| What is being asked |
Extract the complete data exactly as given.

| Information supplied |
--- start ---
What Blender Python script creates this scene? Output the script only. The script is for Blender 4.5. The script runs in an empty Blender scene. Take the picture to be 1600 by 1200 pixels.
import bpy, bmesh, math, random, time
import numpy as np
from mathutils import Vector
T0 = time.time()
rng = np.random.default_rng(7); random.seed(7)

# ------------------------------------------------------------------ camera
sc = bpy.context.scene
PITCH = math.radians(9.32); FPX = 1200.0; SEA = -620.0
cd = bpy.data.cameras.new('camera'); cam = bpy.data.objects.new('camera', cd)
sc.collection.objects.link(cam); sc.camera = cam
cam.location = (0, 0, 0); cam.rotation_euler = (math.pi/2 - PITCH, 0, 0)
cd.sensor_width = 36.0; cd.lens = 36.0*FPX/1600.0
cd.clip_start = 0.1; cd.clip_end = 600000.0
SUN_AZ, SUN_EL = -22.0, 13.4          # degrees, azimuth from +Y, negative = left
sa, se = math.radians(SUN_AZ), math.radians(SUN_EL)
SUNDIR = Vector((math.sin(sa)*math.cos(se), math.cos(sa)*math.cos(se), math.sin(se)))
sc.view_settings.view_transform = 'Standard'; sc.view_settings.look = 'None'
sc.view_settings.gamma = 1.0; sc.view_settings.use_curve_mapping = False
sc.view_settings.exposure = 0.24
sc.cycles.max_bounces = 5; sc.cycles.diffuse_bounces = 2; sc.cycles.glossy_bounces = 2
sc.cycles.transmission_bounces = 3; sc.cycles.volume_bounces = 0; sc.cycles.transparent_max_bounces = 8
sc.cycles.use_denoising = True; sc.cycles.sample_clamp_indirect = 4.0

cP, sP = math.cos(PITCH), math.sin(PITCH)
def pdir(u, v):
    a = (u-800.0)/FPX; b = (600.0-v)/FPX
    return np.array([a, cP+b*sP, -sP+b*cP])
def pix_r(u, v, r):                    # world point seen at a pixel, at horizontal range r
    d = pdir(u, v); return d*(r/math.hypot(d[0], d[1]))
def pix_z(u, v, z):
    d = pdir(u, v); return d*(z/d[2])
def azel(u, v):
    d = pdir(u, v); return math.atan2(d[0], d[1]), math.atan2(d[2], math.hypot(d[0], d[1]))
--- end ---
| Solution to this exercise |
What Blender Python script creates this scene? Output the script only. The script is for Blender 4.5. The script runs in an empty Blender scene. Take the picture to be 1600 by 1200 pixels.
import bpy, bmesh, math, random, time
import numpy as np
from mathutils import Vector
T0 = time.time()
rng = np.random.default_rng(7); random.seed(7)

# ------------------------------------------------------------------ camera
sc = bpy.context.scene
PITCH = math.radians(9.32); FPX = 1200.0; SEA = -620.0
cd = bpy.data.cameras.new('camera'); cam = bpy.data.objects.new('camera', cd)
sc.collection.objects.link(cam); sc.camera = cam
cam.location = (0, 0, 0); cam.rotation_euler = (math.pi/2 - PITCH, 0, 0)
cd.sensor_width = 36.0; cd.lens = 36.0*FPX/1600.0
cd.clip_start = 0.1; cd.clip_end = 600000.0
SUN_AZ, SUN_EL = -22.0, 13.4          # degrees, azimuth from +Y, negative = left
sa, se = math.radians(SUN_AZ), math.radians(SUN_EL)
SUNDIR = Vector((math.sin(sa)*math.cos(se), math.cos(sa)*math.cos(se), math.sin(se)))
sc.view_settings.view_transform = 'Standard'; sc.view_settings.look = 'None'
sc.view_settings.gamma = 1.0; sc.view_settings.use_curve_mapping = False
sc.view_settings.exposure = 0.24
sc.cycles.max_bounces = 5; sc.cycles.diffuse_bounces = 2; sc.cycles.glossy_bounces = 2
sc.cycles.transmission_bounces = 3; sc.cycles.volume_bounces = 0; sc.cycles.transparent_max_bounces = 8
sc.cycles.use_denoising = True; sc.cycles.sample_clamp_indirect = 4.0

cP, sP = math.cos(PITCH), math.sin(PITCH)
def pdir(u, v):
    a = (u-800.0)/FPX; b = (600.0-v)/FPX
    return np.array([a, cP+b*sP, -sP+b*cP])
def pix_r(u, v, r):                    # world point seen at a pixel, at horizontal range r
    d = pdir(u, v); return d*(r/math.hypot(d[0], d[1]))
def pix_z(u, v, z):
    d = pdir(u, v); return d*(z/d[2])
def azel(u, v):
    d = pdir(u, v); return math.atan2(d[0], d[1]), math.atan2(d[2], math.hypot(d[0], d[1]))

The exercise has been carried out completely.